WRITTEN TASK >>
Will you write out the data exactly, excluding every picture?

DATA SECTION >>

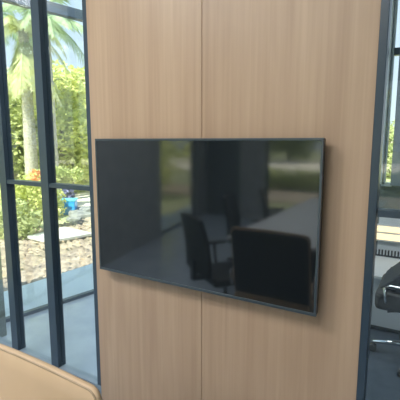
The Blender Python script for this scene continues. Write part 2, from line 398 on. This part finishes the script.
# ------------------------------------------------------------------ conference table and black chairs, mirrored in the screen
tb = thing('conference_table', 'long white topped conference table standing behind the viewer, mirrored in the screen', 'table', (-1.12, -1.55, 0))
box('tabletop', (-.52, .52, -1.5, 1.5, .72, .75), M['white'], tb, .006)
for y in (-1.05, 1.05):
    box('leg', (-.30, .30, y - .04, y + .04, 0.02, .72), M['blackpl'], tb, .005)
box('crossbeam', (-.04, .04, -1.01, 1.01, .60, .66), M['blackpl'], tb)
def office_chair(name, label, loc, rz, group=None, seatm=None):
    r = thing(name, label, 'chair', loc, rz, group)          # faces -y, back at +y
    box('seat', (-.24, .24, -.26, .22, .42, .49), seatm or M['black'], r, .025)
    bm = bmesh.new(); N = 10; g = []
    for i in range(N + 1):
        row = []
        for j in range(N + 1):
            u = i / N * 2 - 1; v = j / N
            wd = .235 - .03 * v ** 3
            row.append((u * wd, .25 + .07 * v - .05 * (1 - u * u) * -1 * .5 - .02 * math.sin(v * 3.1), .52 + .50 * v - .02 * u * u * v))
        g.append(row)
    F = [[bm.verts.new(p) for p in row] for row in g]; B = [[bm.verts.new((p[0], p[1] + .035, p[2])) for p in row] for row in g]
    for i in range(N):
        for j in range(N):
            bm.faces.new((F[i][j], F[i + 1][j], F[i + 1][j + 1], F[i][j + 1])); bm.faces.new((B[i][j], B[i][j + 1], B[i + 1][j + 1], B[i + 1][j]))
    for i in range(N):
        for j in (0, N): bm.faces.new((F[i][j], F[i + 1][j], B[i + 1][j], B[i][j]))
        for k in (0, N): bm.faces.new((F[k][i], F[k][i + 1], B[k][i + 1], B[k][i]))
    obj('backrest', bm, M['black'], r, smooth=False)
    bm = bmesh.new(); bx(bm, -.03, .03, .20, .33, .44, .47); bx(bm, -.03, .03, .30, .33, .44, .62); obj('back_support', bm, M['blackpl'], r)
    for s in (-1, 1):
        bm = bmesh.new(); tube(bm, [(s * .235, -.04, .45), (s * .275, -.04, .47), (s * .275, -.02, .66)], .014, 8); a = obj('armrest', bm, M['blackpl'], r)
        box('arm_pad', (s * .275 - .03, s * .275 + .03, -.14, .12, .66, .685), M['black'], a, .01)
    bm = bmesh.new(); bx(bm, -.09, .09, -.10, .10, .395, .425); obj('tilt_mechanism', bm, M['blackpl'], r)
    base(r, 0)
    return r
c0 = office_chair('office_chair', 'black office chair mirrored in the screen, nearest the screen at the table', (-1.56, .12, 0), math.radians(35), 'black chairs along the table')
dup(c0, (-1.72, -.98, 0), math.radians(80), 'black office chair mirrored in the screen, second along the table')
dup(c0, (-1.60, -1.72, 0), math.radians(72), 'black office chair mirrored in the screen, furthest of the three along the table')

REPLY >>
The Blender Python script for this scene continues. Write part 2, from line 398 on. This part finishes the script.
# ------------------------------------------------------------------ conference table and black chairs, mirrored in the screen
tb = thing('conference_table', 'long white topped conference table standing behind the viewer, mirrored in the screen', 'table', (-1.12, -1.55, 0))
box('tabletop', (-.52, .52, -1.5, 1.5, .72, .75), M['white'], tb, .006)
for y in (-1.05, 1.05):
    box('leg', (-.30, .30, y - .04, y + .04, 0.02, .72), M['blackpl'], tb, .005)
box('crossbeam', (-.04, .04, -1.01, 1.01, .60, .66), M['blackpl'], tb)
def office_chair(name, label, loc, rz, group=None, seatm=None):
    r = thing(name, label, 'chair', loc, rz, group)          # faces -y, back at +y
    box('seat', (-.24, .24, -.26, .22, .42, .49), seatm or M['black'], r, .025)
    bm = bmesh.new(); N = 10; g = []
    for i in range(N + 1):
        row = []
        for j in range(N + 1):
            u = i / N * 2 - 1; v = j / N
            wd = .235 - .03 * v ** 3
            row.append((u * wd, .25 + .07 * v - .05 * (1 - u * u) * -1 * .5 - .02 * math.sin(v * 3.1), .52 + .50 * v - .02 * u * u * v))
        g.append(row)
    F = [[bm.verts.new(p) for p in row] for row in g]; B = [[bm.verts.new((p[0], p[1] + .035, p[2])) for p in row] for row in g]
    for i in range(N):
        for j in range(N):
            bm.faces.new((F[i][j], F[i + 1][j], F[i + 1][j + 1], F[i][j + 1])); bm.faces.new((B[i][j], B[i][j + 1], B[i + 1][j + 1], B[i + 1][j]))
    for i in range(N):
        for j in (0, N): bm.faces.new((F[i][j], F[i + 1][j], B[i + 1][j], B[i][j]))
        for k in (0, N): bm.faces.new((F[k][i], F[k][i + 1], B[k][i + 1], B[k][i]))
    obj('backrest', bm, M['black'], r, smooth=False)
    bm = bmesh.new(); bx(bm, -.03, .03, .20, .33, .44, .47); bx(bm, -.03, .03, .30, .33, .44, .62); obj('back_support', bm, M['blackpl'], r)
    for s in (-1, 1):
        bm = bmesh.new(); tube(bm, [(s * .235, -.04, .45), (s * .275, -.04, .47), (s * .275, -.02, .66)], .014, 8); a = obj('armrest', bm, M['blackpl'], r)
        box('arm_pad', (s * .275 - .03, s * .275 + .03, -.14, .12, .66, .685), M['black'], a, .01)
    bm = bmesh.new(); bx(bm, -.09, .09, -.10, .10, .395, .425); obj('tilt_mechanism', bm, M['blackpl'], r)
    base(r, 0)
    return r
c0 = office_chair('office_chair', 'black office chair mirrored in the screen, nearest the screen at the table', (-1.56, .12, 0), math.radians(35), 'black chairs along the table')
dup(c0, (-1.72, -.98, 0), math.radians(80), 'black office chair mirrored in the screen, second along the table')
dup(c0, (-1.60, -1.72, 0), math.radians(72), 'black office chair mirrored in the screen, furthest of the three along the table')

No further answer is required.